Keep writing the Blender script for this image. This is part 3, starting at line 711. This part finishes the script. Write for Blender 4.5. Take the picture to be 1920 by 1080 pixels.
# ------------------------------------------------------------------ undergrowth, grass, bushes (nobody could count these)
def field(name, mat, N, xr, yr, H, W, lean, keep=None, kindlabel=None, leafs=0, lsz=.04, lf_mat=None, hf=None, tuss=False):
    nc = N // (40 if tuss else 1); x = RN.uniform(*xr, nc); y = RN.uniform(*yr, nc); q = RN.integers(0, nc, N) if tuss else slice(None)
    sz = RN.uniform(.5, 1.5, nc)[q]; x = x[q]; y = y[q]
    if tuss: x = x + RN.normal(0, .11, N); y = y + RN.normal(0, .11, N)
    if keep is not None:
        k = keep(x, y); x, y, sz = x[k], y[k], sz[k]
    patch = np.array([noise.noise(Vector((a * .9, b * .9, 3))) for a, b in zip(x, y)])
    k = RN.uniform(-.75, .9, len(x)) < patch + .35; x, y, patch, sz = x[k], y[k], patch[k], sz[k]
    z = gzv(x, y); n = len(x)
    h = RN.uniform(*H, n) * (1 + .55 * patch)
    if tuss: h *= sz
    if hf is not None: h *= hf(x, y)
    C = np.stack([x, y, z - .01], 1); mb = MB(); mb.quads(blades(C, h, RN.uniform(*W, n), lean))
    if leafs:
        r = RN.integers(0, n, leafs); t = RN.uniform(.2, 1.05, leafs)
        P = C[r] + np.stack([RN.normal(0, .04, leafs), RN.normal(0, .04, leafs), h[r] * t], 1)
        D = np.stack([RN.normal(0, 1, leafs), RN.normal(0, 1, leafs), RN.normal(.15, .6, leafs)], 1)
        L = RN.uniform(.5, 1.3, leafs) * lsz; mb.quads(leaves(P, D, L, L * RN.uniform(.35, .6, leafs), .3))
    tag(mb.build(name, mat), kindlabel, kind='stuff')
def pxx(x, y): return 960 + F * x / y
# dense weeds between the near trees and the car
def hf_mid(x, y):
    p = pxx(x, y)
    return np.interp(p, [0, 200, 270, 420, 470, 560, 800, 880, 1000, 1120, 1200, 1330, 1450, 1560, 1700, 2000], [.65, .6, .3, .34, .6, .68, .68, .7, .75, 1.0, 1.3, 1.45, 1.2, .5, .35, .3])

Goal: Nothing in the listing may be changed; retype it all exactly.

Result of the task:
Keep writing the Blender script for this image. This is part 3, starting at line 711. This part finishes the script. Write for Blender 4.5. Take the picture to be 1920 by 1080 pixels.
# ------------------------------------------------------------------ undergrowth, grass, bushes (nobody could count these)
def field(name, mat, N, xr, yr, H, W, lean, keep=None, kindlabel=None, leafs=0, lsz=.04, lf_mat=None, hf=None, tuss=False):
    nc = N // (40 if tuss else 1); x = RN.uniform(*xr, nc); y = RN.uniform(*yr, nc); q = RN.integers(0, nc, N) if tuss else slice(None)
    sz = RN.uniform(.5, 1.5, nc)[q]; x = x[q]; y = y[q]
    if tuss: x = x + RN.normal(0, .11, N); y = y + RN.normal(0, .11, N)
    if keep is not None:
        k = keep(x, y); x, y, sz = x[k], y[k], sz[k]
    patch = np.array([noise.noise(Vector((a * .9, b * .9, 3))) for a, b in zip(x, y)])
    k = RN.uniform(-.75, .9, len(x)) < patch + .35; x, y, patch, sz = x[k], y[k], patch[k], sz[k]
    z = gzv(x, y); n = len(x)
    h = RN.uniform(*H, n) * (1 + .55 * patch)
    if tuss: h *= sz
    if hf is not None: h *= hf(x, y)
    C = np.stack([x, y, z - .01], 1); mb = MB(); mb.quads(blades(C, h, RN.uniform(*W, n), lean))
    if leafs:
        r = RN.integers(0, n, leafs); t = RN.uniform(.2, 1.05, leafs)
        P = C[r] + np.stack([RN.normal(0, .04, leafs), RN.normal(0, .04, leafs), h[r] * t], 1)
        D = np.stack([RN.normal(0, 1, leafs), RN.normal(0, 1, leafs), RN.normal(.15, .6, leafs)], 1)
        L = RN.uniform(.5, 1.3, leafs) * lsz; mb.quads(leaves(P, D, L, L * RN.uniform(.35, .6, leafs), .3))
    tag(mb.build(name, mat), kindlabel, kind='stuff')
def pxx(x, y): return 960 + F * x / y
# dense weeds between the near trees and the car
def hf_mid(x, y):
    p = pxx(x, y)
    return np.interp(p, [0, 200, 270, 420, 470, 560, 800, 880, 1000, 1120, 1200, 1330, 1450, 1560, 1700, 2000], [.65, .6, .3, .34, .6, .68, .68, .7, .75, 1.0, 1.3, 1.45, 1.2, .5, .35, .3])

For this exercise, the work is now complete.